What insurance did you get and where did you get it from. I’ve never bothered to look into the insurance piece but there seem to be a lot of people who don’t think insurance is offered if you shoot someone outside of your home.

Property?

Being insured is important if you own a gun at all, IMO. But that leads to another concern: if we create a requirement for a distinct gun-specific rider, insurance companies may come around to excluding any firearms-related damages from your general liability insurance even at home and make you pay more for the extra coverage; and it would not surprise me if that even if you’re not an owner, they’d do as with cars and still require an added charge for protection in case of “uninsured other person”.

I wouldn’t tell anyone not to have general liability insurance/homeowners insurance. I stand to be corrected, but what people in these threads (perhaps San Jose?) are talking about when they talk about “gun insurance” is a sort of a strict liability policy. That if your gun is stolen and then used to shoot a bank teller, that your insurance would pay. That is an unheard of policy as you are not liable in the first place. These laws would now make you liable.

Others can chime in, but if you are just talking about protecting yourself against negligence, perhaps a bad judgment call when shooting a burglar, sure, but I doubt that is what people who are against guns in the first place are talking about and not what prior threads have talked about.

While I feel the legislation under discussion will fail the previously mentioned legal tests, I actually objected to it on other grounds: the increasing balkanization of gun control laws.

Our hodge-podge of state laws on firearms is already insanely anti-intuitive, if you live 5 miles from the border of two different states, you could drive into town for groceries across said state line and commit a felony. Yes, overall, I believe if you carry a firearm, you have a responsibility to understand the laws of your local, but if it gets to the point where every time you hit a different city or county in the same state the laws vary, complete with different tax/insurance/criminal laws, then I see no way to expect a legal owner to survive the various challenges, and therefor no reason for a legal owner to want to cooperate in any way with any legal or rational gun laws.

Now that’s assuming the law applies to people active in San Jose, rather than just residents of San Jose. If just residents, then are cops going to just let you go if you show an out-of-state (or city) ID, or that your residence of record is a PO Box just over the city line?
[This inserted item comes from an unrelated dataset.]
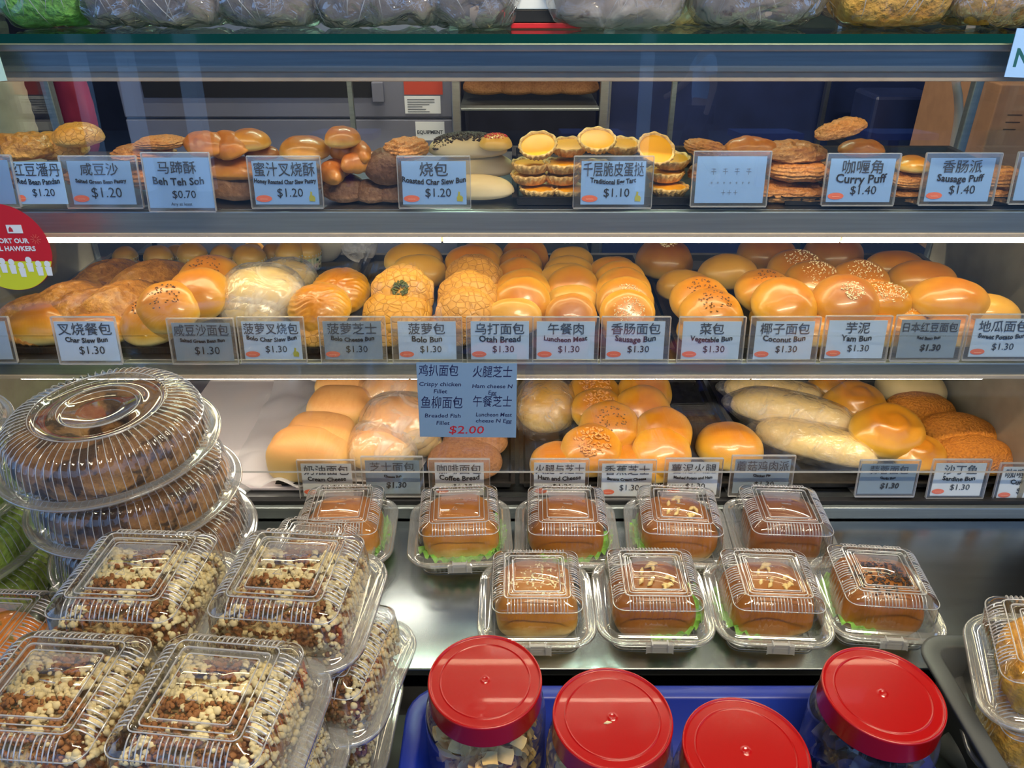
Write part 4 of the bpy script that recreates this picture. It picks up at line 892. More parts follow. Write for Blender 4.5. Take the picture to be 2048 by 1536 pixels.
# fillings
kmat('burger_gold', (232, 200, 120), (200, 140, 44), (166, 102, 30), .45, .2, 30, .2, pos=(.2, .45, .85), wob=.6)
kmat('burger_dark', (190, 130, 60), (140, 84, 24), (112, 60, 20), .4, .25, 30, .2, pos=(.1, .3, .8), wob=.5)
bw = [bm_mesh('bun_top', blob(.0545, .052, .050, 3.4, .35, .09, 18, s, 56, 34, top=.7), M[m]) for s, m in ((2, 'burger_gold'), (5, 'burger_gold'), (8, 'burger'), (11, 'burger'), (14, 'burger_dark'), (17, 'burger_gold'), (21, 'burger'), (25, 'burger'), (29, 'burger'))]
bb = [bm_mesh('bun_bottom', blob(.050, .048, .013, 3.0, .9, .08, 22, s, 40, 14), M['pale']) for s in (2, 5)]
def leaf(seed, side):
    r = random.Random(seed); vs = []; fs = []; nu, nw = 34, 7
    for i in range(nu):
        a = side + (i / (nu - 1) - .5) * 2.3
        for j in range(nw):
            q = .044 + j * .0034; wv = .006 * (j / nw) * math.sin(i * 1.9 + seed) + .003 * nv((i * .4, j * .8, seed), 1)
            vs.append(Vector((q * math.cos(a) * 1.08, q * math.sin(a), .004 + j * .0006 + wv * 1.3)))
    for i in range(nu - 1):
        for j in range(nw - 1): a = i * nw + j; fs.append([a, a + 1, a + nw + 1, a + nw])
    return mesh_from('lettuce', vs, fs, M['lettuce'])
top_seed = seeds_mesh('sesame_seeds', .0545, .052, .0505, 110, M['seed'], 12, .7)
top_dark = seeds_mesh('dark_seeds', .0545, .052, .0505, 300, M['dkseed'], 12, .72, .0014)
top_cheese = seeds_mesh('sauce_topping', .0545, .052, .0500, 16, plain('white_sauce', (226, 196, 130), .4), 13, .5, .0032)
fill_me = bm_mesh('patty', blob(.047, .046, .008, 2.6, 1, .08, 30, 4, 40, 10), M['dusk'])
BUR = [ # x, y(widest row), label, leaf side(s), topping, dark
    (695, 1054, 'sandwich box in the back row, leftmost, partly behind the cheese bun tags', 'plain glossy bun sandwich in the leftmost box of the back row', (-math.pi / 2, 0), None),
    (922, 1056, 'sandwich box in the back row with pale lettuce by its latch', 'bun sandwich with lettuce spilling right, second box of the back row', (-math.pi / 2, .2), None),
    (1130, 1052, 'sandwich box in the back row, third from the left', 'browned bun sandwich with dark greens at its front right, third in the back row', (-1.0,), None),
    (1346, 1050, 'sandwich box in the back row, fourth, lettuce at its left', 'bun sandwich with green lettuce at left, fourth in the back row', (math.pi * .85,), 'cheese'),
    (1548, 1048, 'sandwich box in the back row, rightmost, holding a dark bun', 'dark brown bun sandwich in the rightmost box of the back row', (), None),
    (1072, 1218, 'sandwich box in the front row, leftmost, right behind the red lidded jar', 'sesame crusted bun sandwich in the leftmost front box', (), 'seed'),
    (1302, 1214, 'sandwich box in the front row, second, with purple filling at its latch', 'glossy bun sandwich with a reddish filling, second front box', (-.6,), 'cheese'),
    (1532, 1216, 'sandwich box in the front row, third, bright green frill at left', 'bun sandwich with bright curly lettuce at left and white sauce, third front box', (math.pi,), 'cheese'),
    (1748, 1208, 'sandwich box in the front row, rightmost, with dark seeded bun', 'dark seed topped bun sandwich in the rightmost front box', (math.pi * 1.1,), 'dark')]
for i, (px, py, lb, lb2, lv, tp) in enumerate(BUR):
    sc = 1.0; fz = ZC + .0316; p = at_z(px, py - 12, fz)
    if i < 5: p.y = min(p.y, .8925)
    yaw = [2, 3, -1, -4, -3, 0, -1, -3, -5][i]
    clam(p, yaw, lb, 'clear sandwich boxes')
    t = thing('bun_sandwich', lb2, 'sandwich', (p.x, p.y, fz - .0305), (0, 0, R(yaw + [0, 4, -3, 6, 0, 0, 3, 10, -6][i])), 'bun sandwiches in clear boxes')
    link('bun_bottom', bb[i % 2], t, (0, 0, .0125)); link('patty', fill_me, t, (0, 0, .018))
    link('bun_top', bw[i], t, (0, .001, .0255))
    for q in lv: link('lettuce', leaf(i * 3 + int(q * 5), q), t, (0, 0, .018))
    if tp: link({'seed': 'sesame_seeds', 'dark': 'dark_seeds', 'cheese': 'sauce_topping'}[tp], {'seed': top_seed, 'dark': top_dark, 'cheese': top_cheese}[tp], t, (0, .001, .0255))['kind'] = 'stuff'

# crumbly cake boxes stacked at the left
heaps = []
for s in (3, 7, 12):
    vf = blob(.053, .053, .031, 4.0, .8, .14, 55, s, 84, 40, top=.5); heaps.append(bm_mesh('crumb_heap', vf, M['crumble']))
def lump_mesh(seed, mat, n, brown):
    r = random.Random(seed); mb = MB(); got = 0; unit = blob(1, 1, .8, 2, .9, .3, 2.2, seed, 8, 5)
    while got < n:
        a, b_ = r.uniform(-.052, .052), r.uniform(-.052, .052); q = max(abs(a), abs(b_)) / .052
        patch = nv((a, b_, 0), 34, 5) * .8 + .5 - abs(a + .004) * 16 + (.12 if b_ < 0 else -.1)
        if (patch > .12) != brown and r.random() > .1: continue
        z = .050 - .018 * q ** 4 + .007 * nv((a, b_, 1), 60, 2)
        if r.random() < .38:
            z = r.uniform(-.004, .034); k = .0535 / max(abs(a), abs(b_)); a *= k; b_ *= k
        s_ = r.uniform(.0009, .0034) * (1.2 if not brown else .9); E = Euler((r.uniform(0, 6), r.uniform(0, 6), 0)).to_matrix()
        k = len(mb.v); mb.v += [E @ Vector((v.x * s_, v.y * s_ * .8, v.z * s_)) + Vector((a, b_, z)) for v in unit[0]]; mb.f += [[k + i for i in f] for f in unit[1]]; got += 1
    return mb.mesh('lumps', mat, True)
M['rice'] = bread('white_crumb', (206, 188, 140), (214, 198, 152), (222, 208, 164), .75, 0, 40, .4, wob=.5); M['nutbrown'] = bread('brown_crumb', (128, 84, 40), (108, 68, 32), (142, 92, 46), .75, 0, 40, .4, wob=1.2)
lumpsA = [lump_mesh(s, M['rice'], 900, False) for s in (1, 2, 3)]; lumpsB = [lump_mesh(s + 10, M['nutbrown'], 900, True) for s in (1, 2, 3)]
KS = 1.08; STEP = .0815 * KS
def cake_box(px, py, lev, yaw, lb, lb2, xy=None, roll=0):
    fz = ZC + .0316 * KS + lev * STEP
    p = at_z(px, py, fz) if xy is None else Vector((xy[0], xy[1], fz))
    clam(p, yaw, lb, 'clear crumb cake boxes', KS, roll)
    t = thing('crumb_cake', lb2, 'cake', (p.x, p.y, fz - .030 * KS), (0, 0, R(yaw)), 'crumb cakes in clear boxes', KS)
    i = COUNT.get('cake', 0); COUNT['cake'] = i + 1
    link('cake_body', heaps[i % 3], t, (0, 0, .0245)); 
    o = link('white_crumbs', lumpsA[i % 3], t, (0, 0, .014)); o['kind'] = 'stuff'
    o = link('brown_crumbs', lumpsB[i % 3], t, (0, 0, .015)); o['kind'] = 'stuff'
    return p
pF = cake_box(440, 1462, 2, -6, 'crumb cake box topmost of the nearest stack, lid mirroring pale light', 'crumb cake in the top box of the nearest stack')
cake_box(0, 0, 1, -4, 'crumb cake box second in the nearest stack', 'crumb cake second in the nearest stack', (pF.x + .008, pF.y))
cake_box(0, 0, 0, -12, 'crumb cake box lowest of the nearest stack, its corner peeking out at right', 'crumb cake lowest in the nearest stack', (pF.x + .02, pF.y + .006))
pE = cake_box(130, 1452, 2, -4, 'crumb cake box topmost of the stack at the lower left corner', 'crumb cake in the top box at the lower left corner')
for l in (0, 1): cake_box(0, 0, l, -3, ['crumb cake box lowest in the lower left corner stack', 'crumb cake box second in the lower left corner stack'][l], ['crumb cake lowest in the lower left corner stack', 'crumb cake second in the lower left corner stack'][l], (pE.x, pE.y + .003))
pB = cake_box(592, 1212, 2, -5, 'crumb cake box topmost of the stack by the counter corner', 'crumb cake in the top box by the counter corner')
cake_box(0, 0, 1, -12, 'crumb cake box second in the stack by the counter corner, jutting right', 'crumb cake second in the stack by the counter corner', (pB.x + .022, pB.y - .006))
cake_box(0, 0, 0, -3, 'crumb cake box lowest in the stack by the counter corner', 'crumb cake lowest in the stack by the counter corner', (pB.x + .006, pB.y))
pA = cake_box(292, 1212, 2, -3, 'crumb cake box topmost of the stack in front of the ring cakes', 'crumb cake in the top box in front of the ring cakes')
for l in (0, 1): cake_box(0, 0, l, -3, ['crumb cake box lowest in the stack in front of the ring cakes', 'crumb cake box second in the stack in front of the ring cakes'][l], ['crumb cake lowest in front of the ring cakes', 'crumb cake second in front of the ring cakes'][l], (pA.x, pA.y))
# single bread box behind them
p = at_z(628, 1136, ZC + .0316); clam(p, -6, 'clear box behind the crumb cake stack holding one brown bun', None)
t = thing('brown_bun', 'brown bun in the clear box behind the crumb cake stack', 'bun', (p.x, p.y, ZC + .003), (0, 0, 0)); link('crust', bw[2], t, (0, 0, .016)); link('sesame_seeds', top_seed, t, (0, 0, .017))['kind'] = 'stuff'
# orange cake box at the left edge
fz = ZC + .0316 + .05
p = at_z(-12, 1318, fz); clam(p, -3, 'clear box with orange cake at the left picture edge', None, 1.1)
t = thing('orange_cake', 'orange and green speckled cake slice at the left picture edge', 'cake', (p.x, p.y, fz - .03), (0, 0, R(-10)))
M['orange_cake'] = bread('orange_cake_crust', (214, 120, 20), (220, 130, 24), (214, 124, 20), .5, .2, 40, .6, spots=((110, 110, 40), 60, .6)); link('cake_body', bm_mesh('cake_body', blob(.056, .05, .05, 3.4, .5, .12, 50, 4, 60, 30, top=.6), M['orange_cake']), t, (0, 0, .026))
tag(MB().box((p.x - .09, p.y - .08, ZC), (p.x + .075, p.y + .08, fz - .0355)).build('carton_box', plain('dark_carton', (60, 56, 50), .7), None, bevel=.003), 'dark low box under the orange cake at the left edge', 'box')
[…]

If I give benefit of the doubt to the proposed writers of the legislation, it’s more ‘feel good, do nothing’ legislation that often passes in the wake of a shooting, and when it fails the inevitable legal challenges they blame the evil gun huggers and pass the responsibility, something which is already happening in this and (most) other gun threads.

And in the same threads (and here’s where I have pissed off many fellow gun-owners although mostly on other boards) I keep saying what we need is an organized political movement that stands for creating a set of non-burdensome but complete set of gun safety and regulation laws that are federal in nature. I think while incredibly difficult to accomplish, it is much more likely than seeing a repeal of the 2nd Amendment, and having a national registration, safety standards, carry laws and the like will eliminate some (not all) of the problems both for legal owners and those who are injured by gun violence, intentional and not.

According to the cite, the details are fuzzy:One challenge to enforce the law will be in determining how to administer the new liability insurance and fee requirements.

Your first part- “cover expenses derived from a lawful use of the firearm” was sold at one time, through the NRA. I do not know if it still is.

As far as the second part- that sort of insurance does not exist.

Which is why when my home state of Minnesota passed it’s “Shall Issue” carry permit law, it specified that the law preempted any and all local gun laws to the contrary. The Twin Cities Metropolitan Area consists of seven counties and no fewer than 218 incorporated municipalities (lotta’ little postage-stamp suburbs/former country towns). Legal carry would be impossible without state preemption.

Hmm… could the federal Congress actually do this under its constitutional authority “To provide for organizing, arming, and disciplining, the Militia,”, since every able-bodied man (and presumably now woman) of military age not otherwise enrolled is by law part of the “unorganized militia”? We even have an amendment to the Constitution guaranteeing that this authority can’t be used as a pretext to disarm the populace. :grinning_face_with_smiling_eyes:

I took the course for information and chose not to carry a concealed weapon. The insurance policies cover the costs of litigation that are likely to result from use of the weapon.

Thanks for that. $20/month to cover legal expenses and bail seems like a pretty decent deal if you’re going to carry. I don’t think that’s the insurance that San Jose is looking for though.

Yes, certainly not.

You seem reasonable about this, but I really want to try to understand what you feel this will accomplish. I’m not sure about your specifics so I can’t say whether I would support them or not (very likely not) but do you really think that you are going to get anywhere even if your proposal passes? You think Chuck Schumer and Joe Biden will just say that is enough and leave us alone with our guns?

I think not, but I would love to be corrected. I mean, we have a proposal in this thread that would require us to pay for “social costs” that we didn’t cause, other than through some ephemeral idea that our guns floated into another gun and caused the possessor of the other gun to use it to commit a crime, buy an insurance product that has never existed, but if it did would only serve to protect an intentional criminal, and acts as a direct tax on a fundamental right. And this proposal is advertised as “rational” and actually “enabling” gun ownership.

So, do you feel that your proposal will: 1) keep the wolves at bay, or 2) do much of anything to solve intentional gun violence? I’m not trying to be a dick, but after stating my initial skepticism, maybe you can try to sell me on it?